OBJECTIVE >>
State how many lines of the entries include the string "that", please, leaving out everything but the number.

━━━━━━

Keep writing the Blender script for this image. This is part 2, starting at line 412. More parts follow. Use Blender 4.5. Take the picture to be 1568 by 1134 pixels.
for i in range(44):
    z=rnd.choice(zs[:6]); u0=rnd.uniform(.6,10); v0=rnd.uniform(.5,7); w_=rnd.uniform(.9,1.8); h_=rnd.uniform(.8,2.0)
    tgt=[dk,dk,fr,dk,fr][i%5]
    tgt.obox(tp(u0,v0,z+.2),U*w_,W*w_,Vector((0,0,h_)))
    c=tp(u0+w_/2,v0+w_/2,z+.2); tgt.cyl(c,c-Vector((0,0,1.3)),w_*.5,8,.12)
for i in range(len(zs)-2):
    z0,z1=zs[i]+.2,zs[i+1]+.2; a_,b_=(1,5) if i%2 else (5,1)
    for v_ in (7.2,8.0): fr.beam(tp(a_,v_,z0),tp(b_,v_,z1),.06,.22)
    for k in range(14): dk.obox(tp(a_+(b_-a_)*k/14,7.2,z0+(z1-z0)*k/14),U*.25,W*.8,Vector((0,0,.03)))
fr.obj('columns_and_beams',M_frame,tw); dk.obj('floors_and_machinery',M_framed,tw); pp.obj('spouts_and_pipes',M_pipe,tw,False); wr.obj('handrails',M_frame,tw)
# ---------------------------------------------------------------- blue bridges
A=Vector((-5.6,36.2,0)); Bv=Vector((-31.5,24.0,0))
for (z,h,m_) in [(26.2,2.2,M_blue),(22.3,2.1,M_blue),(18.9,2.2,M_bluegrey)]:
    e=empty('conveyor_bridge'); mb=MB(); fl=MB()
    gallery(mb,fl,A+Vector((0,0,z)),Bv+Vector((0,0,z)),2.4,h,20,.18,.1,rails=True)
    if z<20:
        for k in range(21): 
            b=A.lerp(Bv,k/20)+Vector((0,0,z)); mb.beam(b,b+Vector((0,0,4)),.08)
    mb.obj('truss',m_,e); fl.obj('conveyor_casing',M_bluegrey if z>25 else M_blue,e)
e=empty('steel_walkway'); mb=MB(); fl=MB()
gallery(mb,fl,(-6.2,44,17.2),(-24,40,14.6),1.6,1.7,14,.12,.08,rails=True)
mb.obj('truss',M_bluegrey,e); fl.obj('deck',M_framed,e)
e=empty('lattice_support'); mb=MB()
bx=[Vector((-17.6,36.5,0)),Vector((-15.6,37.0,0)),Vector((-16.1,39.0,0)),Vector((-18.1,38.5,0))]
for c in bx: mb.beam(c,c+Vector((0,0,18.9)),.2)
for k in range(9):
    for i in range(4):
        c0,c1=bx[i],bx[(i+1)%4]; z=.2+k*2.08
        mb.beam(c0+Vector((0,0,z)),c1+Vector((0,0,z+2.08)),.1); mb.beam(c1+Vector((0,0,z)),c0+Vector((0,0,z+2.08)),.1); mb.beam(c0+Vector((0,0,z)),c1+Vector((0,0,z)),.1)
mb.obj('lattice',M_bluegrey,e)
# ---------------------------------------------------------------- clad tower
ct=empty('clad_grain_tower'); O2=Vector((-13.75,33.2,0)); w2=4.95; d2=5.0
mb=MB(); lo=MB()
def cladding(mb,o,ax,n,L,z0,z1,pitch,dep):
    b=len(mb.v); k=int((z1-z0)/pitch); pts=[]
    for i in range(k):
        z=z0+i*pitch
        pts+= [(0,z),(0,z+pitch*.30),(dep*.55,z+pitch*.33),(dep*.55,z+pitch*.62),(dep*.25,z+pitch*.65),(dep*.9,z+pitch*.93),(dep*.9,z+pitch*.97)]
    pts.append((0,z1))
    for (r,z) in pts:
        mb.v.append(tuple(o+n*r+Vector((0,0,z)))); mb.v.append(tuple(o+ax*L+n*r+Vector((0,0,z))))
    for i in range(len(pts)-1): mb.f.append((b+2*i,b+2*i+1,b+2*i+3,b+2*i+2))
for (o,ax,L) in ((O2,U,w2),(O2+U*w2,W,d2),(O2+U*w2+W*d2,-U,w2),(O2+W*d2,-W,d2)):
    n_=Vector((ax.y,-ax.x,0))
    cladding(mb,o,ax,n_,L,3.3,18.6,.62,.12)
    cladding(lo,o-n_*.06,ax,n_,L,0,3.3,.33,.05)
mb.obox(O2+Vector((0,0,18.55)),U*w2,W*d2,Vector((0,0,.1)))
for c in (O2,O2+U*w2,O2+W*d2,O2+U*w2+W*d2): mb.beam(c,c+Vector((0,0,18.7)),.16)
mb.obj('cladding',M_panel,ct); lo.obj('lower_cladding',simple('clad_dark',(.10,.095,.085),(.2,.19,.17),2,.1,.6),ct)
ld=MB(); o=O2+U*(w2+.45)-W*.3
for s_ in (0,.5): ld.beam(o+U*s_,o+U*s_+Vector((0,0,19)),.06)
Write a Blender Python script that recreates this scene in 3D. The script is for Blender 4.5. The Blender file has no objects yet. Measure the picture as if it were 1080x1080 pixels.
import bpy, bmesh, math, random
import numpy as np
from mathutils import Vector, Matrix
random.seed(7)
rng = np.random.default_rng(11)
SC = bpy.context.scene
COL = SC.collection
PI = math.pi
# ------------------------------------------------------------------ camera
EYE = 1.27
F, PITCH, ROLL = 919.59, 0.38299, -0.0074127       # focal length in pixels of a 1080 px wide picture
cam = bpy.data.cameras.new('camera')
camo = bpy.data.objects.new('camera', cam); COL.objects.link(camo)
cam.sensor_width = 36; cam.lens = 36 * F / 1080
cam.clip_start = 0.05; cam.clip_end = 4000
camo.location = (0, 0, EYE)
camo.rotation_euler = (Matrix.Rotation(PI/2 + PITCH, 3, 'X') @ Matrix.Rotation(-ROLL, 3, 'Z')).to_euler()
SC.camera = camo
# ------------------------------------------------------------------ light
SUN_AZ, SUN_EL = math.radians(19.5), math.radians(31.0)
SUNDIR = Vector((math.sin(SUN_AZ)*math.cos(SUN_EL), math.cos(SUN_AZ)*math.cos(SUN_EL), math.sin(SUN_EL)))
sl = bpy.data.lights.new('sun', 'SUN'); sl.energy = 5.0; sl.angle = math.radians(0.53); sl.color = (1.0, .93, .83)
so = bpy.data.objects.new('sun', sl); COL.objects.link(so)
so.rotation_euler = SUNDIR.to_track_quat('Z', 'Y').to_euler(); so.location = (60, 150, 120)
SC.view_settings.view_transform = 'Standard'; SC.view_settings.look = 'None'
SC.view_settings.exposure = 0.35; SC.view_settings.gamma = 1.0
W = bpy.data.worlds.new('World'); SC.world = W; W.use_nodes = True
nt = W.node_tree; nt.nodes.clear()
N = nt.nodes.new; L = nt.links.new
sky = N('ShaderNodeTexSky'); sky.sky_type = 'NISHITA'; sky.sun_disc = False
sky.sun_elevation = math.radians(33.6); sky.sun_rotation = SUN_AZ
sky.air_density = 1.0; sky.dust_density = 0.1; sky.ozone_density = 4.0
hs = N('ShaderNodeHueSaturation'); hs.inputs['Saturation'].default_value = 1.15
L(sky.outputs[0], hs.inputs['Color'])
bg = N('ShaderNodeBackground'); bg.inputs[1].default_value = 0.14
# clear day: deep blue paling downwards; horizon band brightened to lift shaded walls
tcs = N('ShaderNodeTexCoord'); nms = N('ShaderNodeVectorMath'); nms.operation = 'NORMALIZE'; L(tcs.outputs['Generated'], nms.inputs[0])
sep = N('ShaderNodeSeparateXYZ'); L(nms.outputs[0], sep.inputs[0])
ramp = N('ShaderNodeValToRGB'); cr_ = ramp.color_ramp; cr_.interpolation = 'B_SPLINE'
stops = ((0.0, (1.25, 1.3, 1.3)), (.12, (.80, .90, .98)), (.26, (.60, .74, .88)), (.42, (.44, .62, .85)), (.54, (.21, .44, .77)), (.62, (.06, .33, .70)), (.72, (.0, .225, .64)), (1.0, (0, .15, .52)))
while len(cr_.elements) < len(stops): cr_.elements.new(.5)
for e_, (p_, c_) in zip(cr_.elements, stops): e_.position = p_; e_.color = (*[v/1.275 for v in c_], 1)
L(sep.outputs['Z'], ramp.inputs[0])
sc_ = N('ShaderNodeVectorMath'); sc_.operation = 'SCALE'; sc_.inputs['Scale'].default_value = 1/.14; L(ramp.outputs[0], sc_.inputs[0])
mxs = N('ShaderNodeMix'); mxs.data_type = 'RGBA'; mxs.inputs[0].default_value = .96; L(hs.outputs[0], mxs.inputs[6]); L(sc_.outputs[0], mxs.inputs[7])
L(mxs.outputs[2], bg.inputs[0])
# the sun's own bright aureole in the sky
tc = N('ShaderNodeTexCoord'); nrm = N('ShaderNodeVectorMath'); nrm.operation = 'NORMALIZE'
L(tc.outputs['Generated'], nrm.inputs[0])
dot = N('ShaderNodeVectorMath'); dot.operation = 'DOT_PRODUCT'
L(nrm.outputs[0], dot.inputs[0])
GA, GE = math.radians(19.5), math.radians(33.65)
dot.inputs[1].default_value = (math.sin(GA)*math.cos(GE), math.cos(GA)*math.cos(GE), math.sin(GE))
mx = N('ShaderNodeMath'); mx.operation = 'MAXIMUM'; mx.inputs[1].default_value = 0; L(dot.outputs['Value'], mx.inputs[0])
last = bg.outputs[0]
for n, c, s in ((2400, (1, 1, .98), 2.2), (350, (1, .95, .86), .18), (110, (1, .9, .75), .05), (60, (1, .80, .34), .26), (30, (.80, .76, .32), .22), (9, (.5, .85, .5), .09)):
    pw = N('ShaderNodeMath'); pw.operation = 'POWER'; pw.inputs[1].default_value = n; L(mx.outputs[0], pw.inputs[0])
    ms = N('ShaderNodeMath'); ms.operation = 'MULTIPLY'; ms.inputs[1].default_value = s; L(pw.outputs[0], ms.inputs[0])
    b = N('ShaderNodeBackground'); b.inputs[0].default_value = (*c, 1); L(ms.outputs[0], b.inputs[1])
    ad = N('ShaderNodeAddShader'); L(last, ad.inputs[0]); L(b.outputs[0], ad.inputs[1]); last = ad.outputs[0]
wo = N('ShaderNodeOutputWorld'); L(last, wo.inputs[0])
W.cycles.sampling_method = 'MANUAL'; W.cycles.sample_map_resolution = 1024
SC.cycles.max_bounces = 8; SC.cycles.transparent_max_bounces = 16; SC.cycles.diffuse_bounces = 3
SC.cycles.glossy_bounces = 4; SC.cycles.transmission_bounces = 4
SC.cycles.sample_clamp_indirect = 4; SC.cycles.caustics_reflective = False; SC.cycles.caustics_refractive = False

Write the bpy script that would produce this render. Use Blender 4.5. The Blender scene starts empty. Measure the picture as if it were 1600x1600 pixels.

━━━━━━

THE OUTPUT >>
2